Open Europe Blog

Its been a busy few days on the EU budget front with the inconclusive EU leaders’ summit on the EU’s long term budget, and the Commission’s new proposal for the 2013 annual budget (largely unchanged from the version MEPs and member states were unable to agree on). Much of the attention in the talks were given to absolute numbers over substance, which is why Tuesday’s Court of Auditors’ report on the ‘single farm payment’ – accounting for roughly one third of the EU budget – is very interesting. The CAP as a whole (comprising the rural development component and the remaining market distorting subsidies) accounts for around 40% of expenditure – €56.8bn this year alone.

Specifically, the report looks at the effectiveness of the ‘Single Area Payment Scheme’ (SAPS) which is just EU jargon for the bulk of farm subsidies to most of the new EU12 member states under the CAP (The EU15 states plus Malta and Slovenia have a different support scheme called the Single Payment Scheme. A unified scheme for all 27 states is due to be introduced in 2014. The generic terms for both is usually ‘the single farm payment’).

The language is, as usual, cautious but it’s quite clear that by EU standards, the Court of Auditors absolutely slams these subsidies. In the report’s executive summary we read that:

  • The definition of ‘farmers’ is inadequate leading to subsidies being paid out to “beneficiaries not or only marginally involved in farming”. In some of the Member States concerned, SAPS aid was paid to organisations not involved in farming, including public entities managing state land, hunting associations, fishing clubs and ski clubs. So the farce continues.
  • The subsidies fail to take into consideration either the specific regional characteristics of farming activity, nor the contribution of farmers to the production of public goods. 
  • The payments disproportionately benefit large landowners (who are more likely to be relatively wealthy) while the majority of farmers receive very small amounts of aid. 
  • There is no option to differentiate payments within member states to take into account the agricultural potential of regions or environmental criteria.
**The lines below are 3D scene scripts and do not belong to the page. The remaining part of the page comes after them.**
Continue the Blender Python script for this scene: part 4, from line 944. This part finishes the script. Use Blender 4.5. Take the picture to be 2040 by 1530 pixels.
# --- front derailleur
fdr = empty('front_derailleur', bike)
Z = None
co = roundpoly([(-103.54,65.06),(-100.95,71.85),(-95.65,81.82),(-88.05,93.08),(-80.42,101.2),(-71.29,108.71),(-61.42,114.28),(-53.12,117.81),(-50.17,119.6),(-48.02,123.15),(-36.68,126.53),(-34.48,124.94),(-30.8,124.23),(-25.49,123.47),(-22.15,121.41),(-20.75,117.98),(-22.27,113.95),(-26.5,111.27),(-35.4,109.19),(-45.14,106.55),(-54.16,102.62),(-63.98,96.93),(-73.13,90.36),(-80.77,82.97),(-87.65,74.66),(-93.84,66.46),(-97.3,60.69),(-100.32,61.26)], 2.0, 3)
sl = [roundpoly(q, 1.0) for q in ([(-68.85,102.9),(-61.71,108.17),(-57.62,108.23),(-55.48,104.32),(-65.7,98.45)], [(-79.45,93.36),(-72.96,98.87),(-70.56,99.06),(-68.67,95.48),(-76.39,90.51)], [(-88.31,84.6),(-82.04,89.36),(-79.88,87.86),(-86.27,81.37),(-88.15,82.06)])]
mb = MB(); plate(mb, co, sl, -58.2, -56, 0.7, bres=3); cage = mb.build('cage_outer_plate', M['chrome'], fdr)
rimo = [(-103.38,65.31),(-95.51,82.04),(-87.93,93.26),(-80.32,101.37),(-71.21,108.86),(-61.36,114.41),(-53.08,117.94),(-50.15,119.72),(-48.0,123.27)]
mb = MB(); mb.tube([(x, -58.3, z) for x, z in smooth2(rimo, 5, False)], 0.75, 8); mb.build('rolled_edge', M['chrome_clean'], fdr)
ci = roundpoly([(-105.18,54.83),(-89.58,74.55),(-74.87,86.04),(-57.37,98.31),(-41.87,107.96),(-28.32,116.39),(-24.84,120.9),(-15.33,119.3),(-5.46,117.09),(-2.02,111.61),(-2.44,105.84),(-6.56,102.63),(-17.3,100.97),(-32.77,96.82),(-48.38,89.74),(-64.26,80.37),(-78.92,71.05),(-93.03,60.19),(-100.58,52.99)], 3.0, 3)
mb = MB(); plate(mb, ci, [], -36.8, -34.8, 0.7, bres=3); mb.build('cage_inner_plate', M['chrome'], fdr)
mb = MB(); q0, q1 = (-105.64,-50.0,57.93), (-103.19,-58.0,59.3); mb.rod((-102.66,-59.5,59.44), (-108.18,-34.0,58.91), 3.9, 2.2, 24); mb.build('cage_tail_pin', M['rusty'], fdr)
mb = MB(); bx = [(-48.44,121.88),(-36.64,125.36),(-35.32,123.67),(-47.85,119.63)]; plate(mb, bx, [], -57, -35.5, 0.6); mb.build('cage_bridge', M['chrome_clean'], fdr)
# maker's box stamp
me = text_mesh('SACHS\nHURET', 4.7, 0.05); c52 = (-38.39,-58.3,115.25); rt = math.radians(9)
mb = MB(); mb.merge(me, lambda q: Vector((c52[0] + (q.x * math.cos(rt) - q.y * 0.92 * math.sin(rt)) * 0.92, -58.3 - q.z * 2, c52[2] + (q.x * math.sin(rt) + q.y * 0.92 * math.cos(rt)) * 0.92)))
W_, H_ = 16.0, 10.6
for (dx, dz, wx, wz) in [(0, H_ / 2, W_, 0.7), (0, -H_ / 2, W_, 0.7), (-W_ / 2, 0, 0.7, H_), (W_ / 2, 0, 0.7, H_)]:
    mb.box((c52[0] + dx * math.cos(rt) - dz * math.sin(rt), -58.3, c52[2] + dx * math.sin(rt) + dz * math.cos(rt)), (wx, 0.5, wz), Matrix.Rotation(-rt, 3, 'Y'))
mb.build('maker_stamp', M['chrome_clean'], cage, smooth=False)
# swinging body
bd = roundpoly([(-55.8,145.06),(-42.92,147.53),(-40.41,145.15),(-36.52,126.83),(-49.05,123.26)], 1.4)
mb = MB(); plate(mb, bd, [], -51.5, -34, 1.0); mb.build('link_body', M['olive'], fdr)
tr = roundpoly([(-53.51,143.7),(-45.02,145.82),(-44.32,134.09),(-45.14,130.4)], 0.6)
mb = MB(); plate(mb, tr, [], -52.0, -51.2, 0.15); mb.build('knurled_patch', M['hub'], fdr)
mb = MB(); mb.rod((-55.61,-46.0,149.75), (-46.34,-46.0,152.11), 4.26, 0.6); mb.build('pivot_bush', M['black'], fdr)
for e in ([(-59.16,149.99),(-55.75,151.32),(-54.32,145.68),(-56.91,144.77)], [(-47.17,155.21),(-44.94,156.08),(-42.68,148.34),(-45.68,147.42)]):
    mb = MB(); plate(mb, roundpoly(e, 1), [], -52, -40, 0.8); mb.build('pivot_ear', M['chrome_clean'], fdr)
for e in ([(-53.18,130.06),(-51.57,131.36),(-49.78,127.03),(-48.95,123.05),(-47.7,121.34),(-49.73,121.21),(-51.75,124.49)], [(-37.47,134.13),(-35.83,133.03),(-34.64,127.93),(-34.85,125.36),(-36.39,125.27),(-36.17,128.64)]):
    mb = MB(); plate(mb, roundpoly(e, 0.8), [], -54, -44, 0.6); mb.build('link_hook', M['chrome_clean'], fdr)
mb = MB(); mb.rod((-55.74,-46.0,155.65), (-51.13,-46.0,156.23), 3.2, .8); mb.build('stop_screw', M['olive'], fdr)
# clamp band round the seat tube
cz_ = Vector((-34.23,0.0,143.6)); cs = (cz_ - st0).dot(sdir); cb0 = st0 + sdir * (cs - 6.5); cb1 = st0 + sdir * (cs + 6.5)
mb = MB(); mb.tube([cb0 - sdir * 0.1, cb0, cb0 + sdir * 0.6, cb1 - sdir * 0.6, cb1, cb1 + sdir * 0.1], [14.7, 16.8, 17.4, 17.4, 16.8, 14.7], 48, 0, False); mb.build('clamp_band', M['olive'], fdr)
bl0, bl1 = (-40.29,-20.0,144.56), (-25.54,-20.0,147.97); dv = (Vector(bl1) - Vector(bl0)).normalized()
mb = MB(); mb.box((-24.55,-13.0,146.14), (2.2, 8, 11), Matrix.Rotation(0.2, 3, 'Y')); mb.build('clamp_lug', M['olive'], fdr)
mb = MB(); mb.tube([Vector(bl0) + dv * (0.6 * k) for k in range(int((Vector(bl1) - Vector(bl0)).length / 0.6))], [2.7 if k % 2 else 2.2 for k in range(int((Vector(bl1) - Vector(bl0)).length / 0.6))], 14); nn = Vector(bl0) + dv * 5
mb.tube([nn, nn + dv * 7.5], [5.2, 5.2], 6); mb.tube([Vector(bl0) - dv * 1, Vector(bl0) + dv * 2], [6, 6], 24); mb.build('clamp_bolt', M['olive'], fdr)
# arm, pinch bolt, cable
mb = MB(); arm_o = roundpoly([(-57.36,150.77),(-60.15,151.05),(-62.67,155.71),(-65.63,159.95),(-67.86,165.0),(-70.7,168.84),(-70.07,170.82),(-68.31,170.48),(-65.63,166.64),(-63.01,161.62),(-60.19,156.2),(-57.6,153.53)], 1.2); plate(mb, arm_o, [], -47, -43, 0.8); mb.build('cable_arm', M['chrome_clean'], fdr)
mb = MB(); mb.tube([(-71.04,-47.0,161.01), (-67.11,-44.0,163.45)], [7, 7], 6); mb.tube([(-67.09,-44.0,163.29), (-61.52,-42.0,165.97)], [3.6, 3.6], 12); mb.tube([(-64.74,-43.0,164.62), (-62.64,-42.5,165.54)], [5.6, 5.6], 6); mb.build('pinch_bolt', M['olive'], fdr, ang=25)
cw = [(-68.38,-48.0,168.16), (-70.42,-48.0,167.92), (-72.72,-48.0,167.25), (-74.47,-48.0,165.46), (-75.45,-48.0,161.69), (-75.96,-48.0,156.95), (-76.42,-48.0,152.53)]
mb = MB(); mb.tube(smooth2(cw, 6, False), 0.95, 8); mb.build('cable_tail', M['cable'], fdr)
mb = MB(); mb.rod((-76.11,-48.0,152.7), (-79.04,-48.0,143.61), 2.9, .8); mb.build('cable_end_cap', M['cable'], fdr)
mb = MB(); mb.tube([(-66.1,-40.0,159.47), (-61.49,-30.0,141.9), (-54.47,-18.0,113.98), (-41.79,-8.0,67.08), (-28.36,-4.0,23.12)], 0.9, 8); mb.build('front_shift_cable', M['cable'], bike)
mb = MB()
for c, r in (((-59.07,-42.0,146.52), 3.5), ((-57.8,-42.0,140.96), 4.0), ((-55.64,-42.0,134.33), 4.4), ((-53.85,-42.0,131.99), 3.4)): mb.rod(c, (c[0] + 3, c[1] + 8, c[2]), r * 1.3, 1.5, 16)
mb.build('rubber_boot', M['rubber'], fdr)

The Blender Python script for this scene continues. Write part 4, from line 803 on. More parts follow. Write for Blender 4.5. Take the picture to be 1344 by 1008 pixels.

In other words, those who say the CAP in its current form is the best tool for delivering ‘food security’ or environmental objectives (including bio-diversity) don’t know what they’re talking about.
  • The Commission has not analysed the effects of SAPS aid on the restructuring of the farming sector – a huge ‘blind spot’ given that modernising agriculture is one of the stated objectives of the CAP, and given that by giving people income support irrespective of the economic activity their engaged in (if any) is usually an active disincentive for reform. 
  • The Commission has also not yet analysed the effects of the subsidies on land prices. Again a massive blind spot given that the regime is effectively subsidising landowners. 

So in other words, the single farm payment is a ill-targeted subsidy with no clear links to either the delivery of public goods or economic reform. In today’s economic climate, to maintain such a fundamentally irrational policy must be considered something of an accomplishment.

What should we have instead? As we argue in our dedicated report on this issue, there could be a broad rationale for having a publicly subsidised system for delivering public goods in the countryside such as bio-diversity. One way of achieving something at least remotely sensible, would be for the CAP to be slimmed down (we proposed a 30% to the direct subsidies which would have saved over €12bn this year) and refocused to deliver a range of environmental benefit through a system of transferable agri-allowances (if intrigued, check out the full study).

But the current system just has to go.